When people quote illustrative sin lists from the Bible, the most popular ones are the ones with all the scandals. But 2 Timothy 3’s list talks about avoiding people who are “proud,” “unappeasable,” “and swollen with conceit.” To the extent those issues have been treated less seriously – and their fans allowed to stick around – than the titillating ones, the last eight years reflect that subcultural choice. Did anybody Mr. Crum respected tell him to stop playing dumb with the IRS? The person willing to agree with him for money in 2002 is now, quite proudly, waving the banner of victory.
In the Crum-penned hymn number 540, “There Is a Way,” people have to sing “EEE-ter-NAAAL-ly” in verse 1, and the chorus ends in a ritardando of altos and tenors singing “OH heed HIS per-FECT plan.” I’m not joking. Somehow, neither was he.

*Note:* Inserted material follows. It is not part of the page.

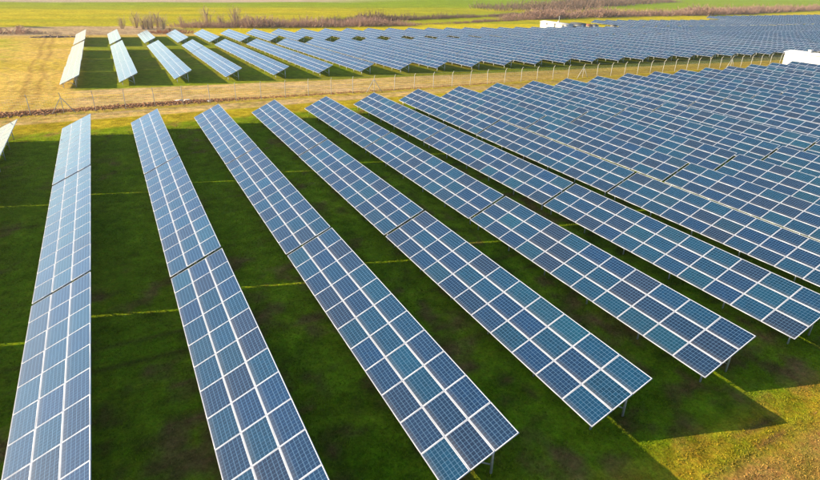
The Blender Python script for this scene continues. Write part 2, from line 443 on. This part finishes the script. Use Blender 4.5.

As Keillor wrote, the sort of thing that soon slumps to such rhymes as ‘sibylline/porcupine’ and ‘cereal/immaterial’…
In my songwriting teens and twenties, I’d end up falling in love with a weird rhyme (or rhyme scheme), then try to get people to like the song *for that rhyme.* I needed people to like my songs as a means of liking ME and validating my cleverness – even though liking just lyrics means you don’t even have to hear the song.
Nowadays, I’m much better (i.e., it happens at all) about thinking through my songs from others’ perspectives. If they don’t notice or care about rhymes or vocabulary, what’s there for them? But I had to get over myself a lot first. And very few people get into art while also being over themselves.